• What you will do: Write out again, word for word, the lines below from the line that holds "Recreate this scene" through the line that holds "UsdGeom.Scope.Define(stage, '/World/Looks')", omitting pictures.

• Data extract:
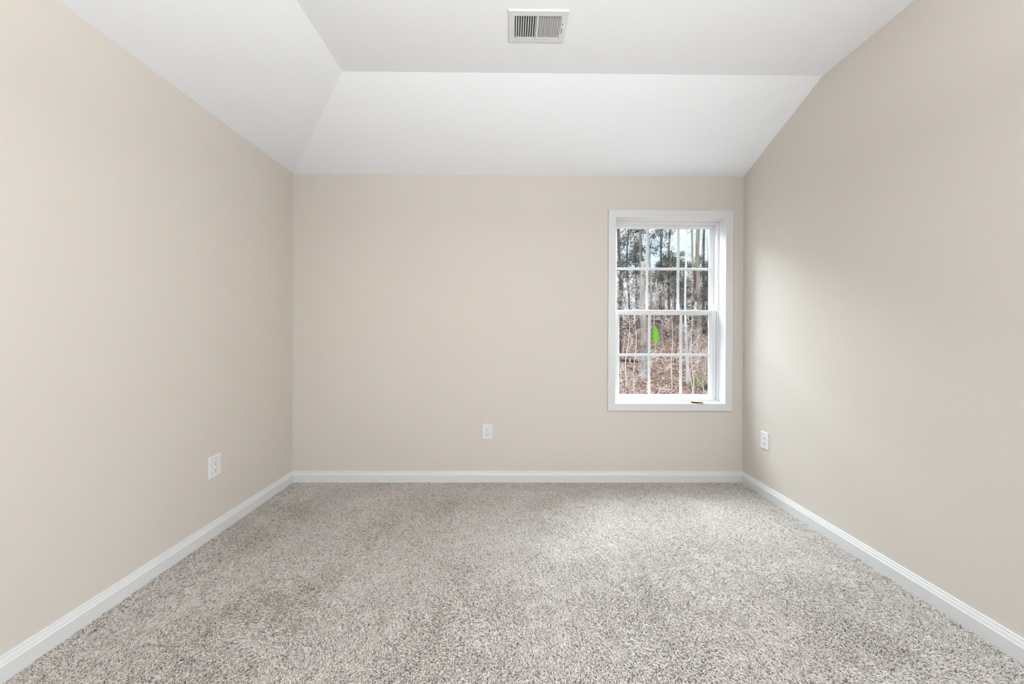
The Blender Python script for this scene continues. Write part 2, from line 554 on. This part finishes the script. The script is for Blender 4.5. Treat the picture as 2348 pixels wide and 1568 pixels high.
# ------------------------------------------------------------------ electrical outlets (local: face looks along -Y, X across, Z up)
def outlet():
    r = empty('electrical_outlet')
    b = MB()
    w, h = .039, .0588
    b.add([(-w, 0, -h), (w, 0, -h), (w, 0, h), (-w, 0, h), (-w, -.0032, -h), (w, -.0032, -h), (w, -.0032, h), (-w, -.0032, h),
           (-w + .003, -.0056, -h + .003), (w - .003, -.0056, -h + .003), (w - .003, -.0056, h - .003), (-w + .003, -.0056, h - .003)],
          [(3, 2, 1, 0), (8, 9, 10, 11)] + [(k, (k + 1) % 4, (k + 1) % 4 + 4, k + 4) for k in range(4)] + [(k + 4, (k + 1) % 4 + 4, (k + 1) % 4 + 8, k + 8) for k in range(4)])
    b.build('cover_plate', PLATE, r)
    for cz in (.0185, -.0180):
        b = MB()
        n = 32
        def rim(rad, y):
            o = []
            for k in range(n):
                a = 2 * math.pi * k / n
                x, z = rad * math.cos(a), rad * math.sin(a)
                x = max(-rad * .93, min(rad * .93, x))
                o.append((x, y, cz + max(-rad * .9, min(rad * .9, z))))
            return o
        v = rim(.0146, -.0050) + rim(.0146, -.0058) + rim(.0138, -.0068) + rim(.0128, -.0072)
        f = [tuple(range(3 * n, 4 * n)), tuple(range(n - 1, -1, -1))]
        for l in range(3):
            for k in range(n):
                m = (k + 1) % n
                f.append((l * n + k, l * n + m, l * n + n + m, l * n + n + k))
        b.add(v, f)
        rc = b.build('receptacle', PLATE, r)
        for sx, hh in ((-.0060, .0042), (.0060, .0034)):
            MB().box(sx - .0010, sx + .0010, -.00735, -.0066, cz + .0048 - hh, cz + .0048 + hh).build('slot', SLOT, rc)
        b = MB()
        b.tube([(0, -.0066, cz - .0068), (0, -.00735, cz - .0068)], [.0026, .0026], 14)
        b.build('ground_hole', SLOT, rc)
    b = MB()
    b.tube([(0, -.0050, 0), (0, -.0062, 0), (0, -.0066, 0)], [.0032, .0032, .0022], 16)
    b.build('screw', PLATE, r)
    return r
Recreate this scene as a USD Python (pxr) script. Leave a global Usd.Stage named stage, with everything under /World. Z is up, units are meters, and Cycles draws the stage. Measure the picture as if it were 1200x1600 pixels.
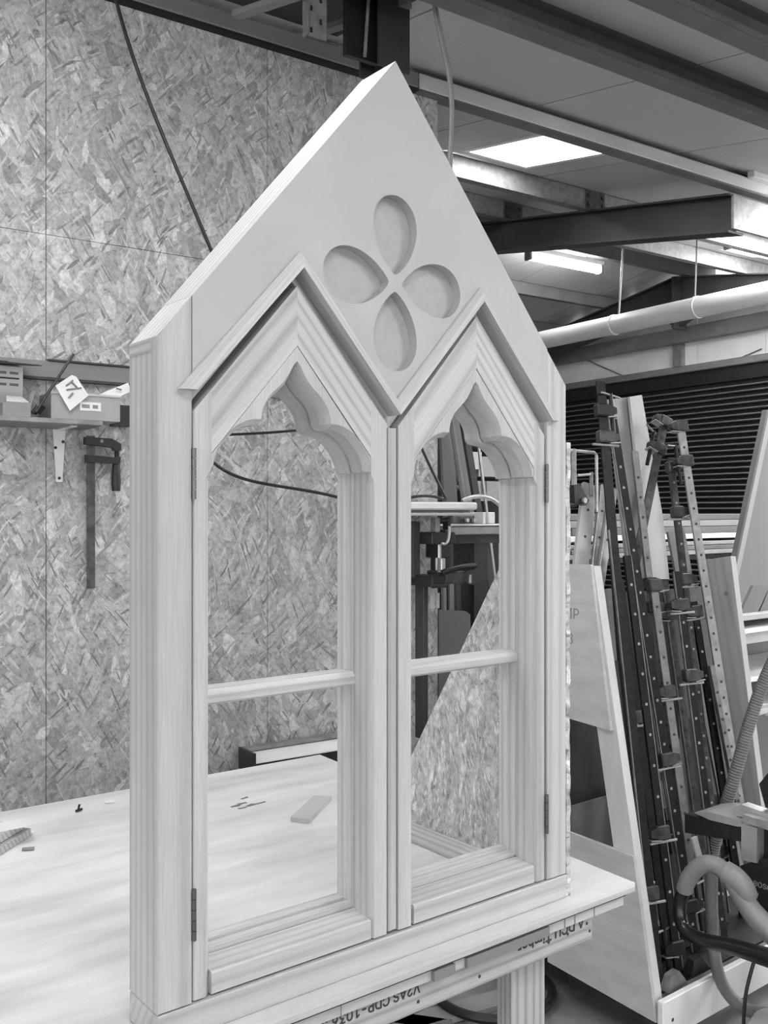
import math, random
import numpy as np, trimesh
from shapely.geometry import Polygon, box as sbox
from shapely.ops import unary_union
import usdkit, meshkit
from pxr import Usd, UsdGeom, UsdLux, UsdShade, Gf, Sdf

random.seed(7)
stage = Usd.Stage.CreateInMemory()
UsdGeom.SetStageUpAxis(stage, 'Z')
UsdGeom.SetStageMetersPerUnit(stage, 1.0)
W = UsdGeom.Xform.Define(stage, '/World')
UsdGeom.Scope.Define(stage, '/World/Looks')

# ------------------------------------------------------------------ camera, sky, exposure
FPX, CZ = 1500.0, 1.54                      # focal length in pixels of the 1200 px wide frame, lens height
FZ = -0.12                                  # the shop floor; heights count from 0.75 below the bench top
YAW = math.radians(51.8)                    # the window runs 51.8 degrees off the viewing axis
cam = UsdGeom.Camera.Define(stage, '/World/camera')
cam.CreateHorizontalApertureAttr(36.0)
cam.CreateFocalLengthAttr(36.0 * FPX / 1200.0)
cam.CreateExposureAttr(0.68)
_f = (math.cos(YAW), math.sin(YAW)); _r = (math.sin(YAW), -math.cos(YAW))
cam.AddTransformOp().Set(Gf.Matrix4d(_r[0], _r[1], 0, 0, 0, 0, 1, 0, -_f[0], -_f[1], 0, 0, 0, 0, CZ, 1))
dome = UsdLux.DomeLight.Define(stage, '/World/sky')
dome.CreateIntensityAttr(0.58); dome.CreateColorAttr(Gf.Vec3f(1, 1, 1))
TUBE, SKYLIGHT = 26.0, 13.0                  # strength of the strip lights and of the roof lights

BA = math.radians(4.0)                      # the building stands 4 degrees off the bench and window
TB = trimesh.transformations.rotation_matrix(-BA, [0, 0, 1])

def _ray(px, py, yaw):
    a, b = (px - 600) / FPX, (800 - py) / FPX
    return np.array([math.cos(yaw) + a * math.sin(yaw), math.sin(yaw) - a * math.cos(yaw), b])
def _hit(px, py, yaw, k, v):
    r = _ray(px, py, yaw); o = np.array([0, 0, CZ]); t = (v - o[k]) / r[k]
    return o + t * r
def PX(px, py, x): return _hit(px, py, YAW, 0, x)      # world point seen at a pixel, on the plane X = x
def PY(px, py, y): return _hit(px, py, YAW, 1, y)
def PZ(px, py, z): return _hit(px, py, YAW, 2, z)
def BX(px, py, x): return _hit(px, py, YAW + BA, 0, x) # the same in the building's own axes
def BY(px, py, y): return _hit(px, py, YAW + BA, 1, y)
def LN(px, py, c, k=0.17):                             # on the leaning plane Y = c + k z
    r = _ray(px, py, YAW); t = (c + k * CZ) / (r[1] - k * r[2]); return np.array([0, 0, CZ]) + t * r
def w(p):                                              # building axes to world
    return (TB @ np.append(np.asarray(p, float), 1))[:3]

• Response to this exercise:
Recreate this scene as a USD Python (pxr) script. Leave a global Usd.Stage named stage, with everything under /World. Z is up, units are meters, and Cycles draws the stage. Measure the picture as if it were 1200x1600 pixels.
import math, random
import numpy as np, trimesh
from shapely.geometry import Polygon, box as sbox
from shapely.ops import unary_union
import usdkit, meshkit
from pxr import Usd, UsdGeom, UsdLux, UsdShade, Gf, Sdf

random.seed(7)
stage = Usd.Stage.CreateInMemory()
UsdGeom.SetStageUpAxis(stage, 'Z')
UsdGeom.SetStageMetersPerUnit(stage, 1.0)
W = UsdGeom.Xform.Define(stage, '/World')
UsdGeom.Scope.Define(stage, '/World/Looks')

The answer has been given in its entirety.